Thursday March 17, 2016
Tags for: George Gund III Bequeaths Early Treasures of Japanese and Korean Art to Cleveland Museum of Art
  • Press Release

George Gund III Bequeaths Early Treasures of Japanese and Korean Art to Cleveland Museum of Art

exterior of the CMA building

Cleveland (March 16, 2016) The Cleveland Museum of Art (CMA) announces that it has received a bequest of early treasures of Japanese and Korean art from the George Gund III Collection. 

A Cleveland native, George Gund III (1937–2013) maintained a strong relationship with the Cleveland Museum of Art throughout his life, even as he traveled the world and participated in the arenas of sport and film. His bequest, including some 55 paintings and calligraphies, will significantly expand the museum’s holdings of important 14th to 17th-century Japanese ink paintings and calligraphies and add several extremely rare Korean paintings ranging from the 16th through the 19th century. In addition to the paintings, Gund also left the museum a handsome group of early Japanese Buddhist sculptures from the 11th to 14th century, as well as Japanese ceramics from the 14th to the 16th century.      

This bequest marks a profoundly significant chapter in the history of the Gund family’s generosity to the Cleveland Museum of Art. Director of the Cleveland Museum William Griswold commented: “Mr. Gund demonstrated great forethought in selecting these works for Cleveland. His collection complements our existing holdings and greatly enhances our ability to present the extraordinary achievements of Japanese and Korean artists to our visitors.” The announcement of the works in the bequest comes just three months into the yearlong celebration of the museum’s centennial. 

Highlights from the Japanese works in Gund’s collection will be exhibited in the spring of 2017 with an accompanying publication. Featured works will include a rare early painting, Reeds and Geese, which bears an inscription by an eminent Chinese monk Yishan Yining (Japanese, Issan Ichinei, 1247-1317), active in Japan as a spiritual advisor to the ruling military elites and a major force in the development of Zen monastic literature. Two marvelous fan-shaped paintings from a group painted in ink and gold by Shikibu Terutada (active mid-16th century) will join another from the same group already in the museum’s collection. There will also be calligraphies by famed Zen monk Ikkyū Sōjun (1394-1481) and his peers, and Kamakura-period (1185-1333) gilt wood sculptures of the Buddhas Amida and Shakyamuni.  

Korean works in the collection include an eight-panel folding screen with dynamic twisting grapevines by Choe Seok-hwan (active first half of 19th century), as well as a precious 16th-century monumental ink landscape, Dwelling by a Mountain Stream. These works will have their debut in 2017 in the museum’s Korea Foundation Gallery, which is currently being enhanced with support from a grant from the National Museum of Korea. 

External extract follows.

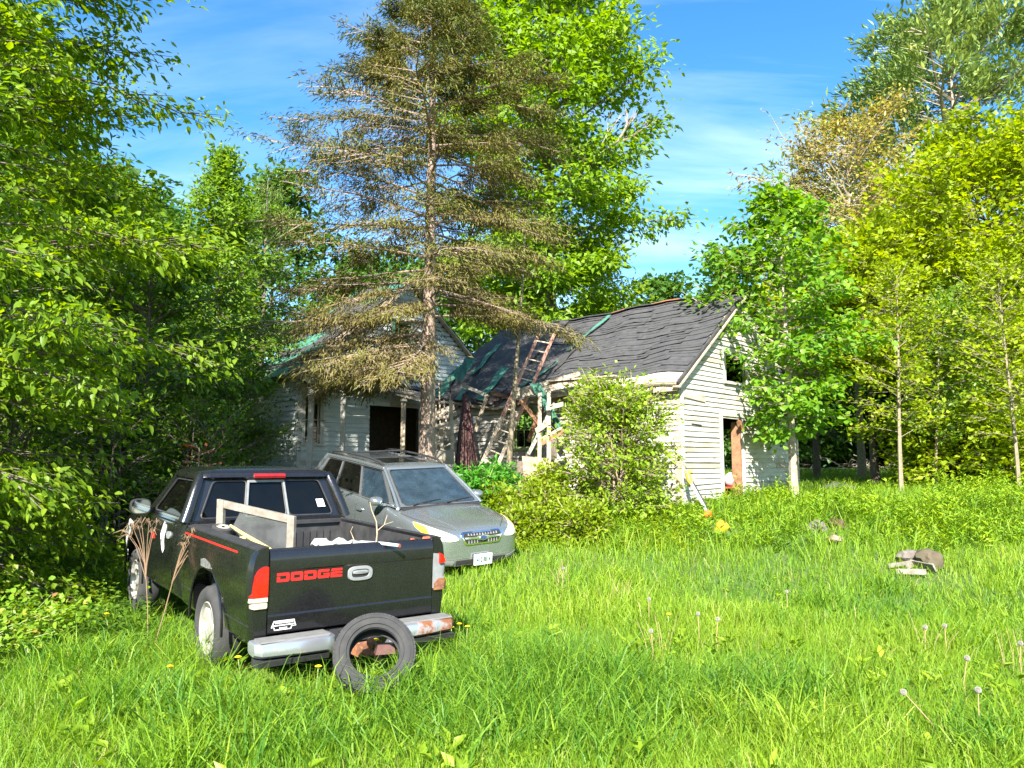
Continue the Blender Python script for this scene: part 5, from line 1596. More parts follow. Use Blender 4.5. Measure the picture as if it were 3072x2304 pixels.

Gund’s interest in Asian art was born during his first visit to Japan while serving in the Marine Corps. His love of monochromatic ink painting and calligraphy deepened throughout his life as he amassed a collection that exemplifies an intensely personal vision and refined sensibility. Gund’s accomplishments and contributions are a testament to his wide-ranging interests and skills; he was co-owner of the Cleveland Cavaliers basketball team and the San Jose Sharks hockey team, Chairman of the San Francisco Film Festival and the Sundance Film Festival, and served on the boards of the Cleveland Museum of Art, the Cleveland Orchestra, the Cleveland Film Society, the Gund Foundation, and the National Museum of the American Indian. His love of art and music harken back to his childhood when he visited the Cleveland Museum of Art and the Cleveland Symphony with his family. 

Centennial Celebration
One hundred years ago the Cleveland Museum of Art opened its doors to the public. In 2016 the museum invites all audiences to celebrate its 100th anniversary, honoring the past and looking ahead to the future. Program highlights include special centennial exhibitions representing the creative genius of four continents, spanning ancient to contemporary art, as well as the presentation of extraordinary individual works of art on loan from top-tier institutions all over the world, and once-in-a-lifetime events and community programs.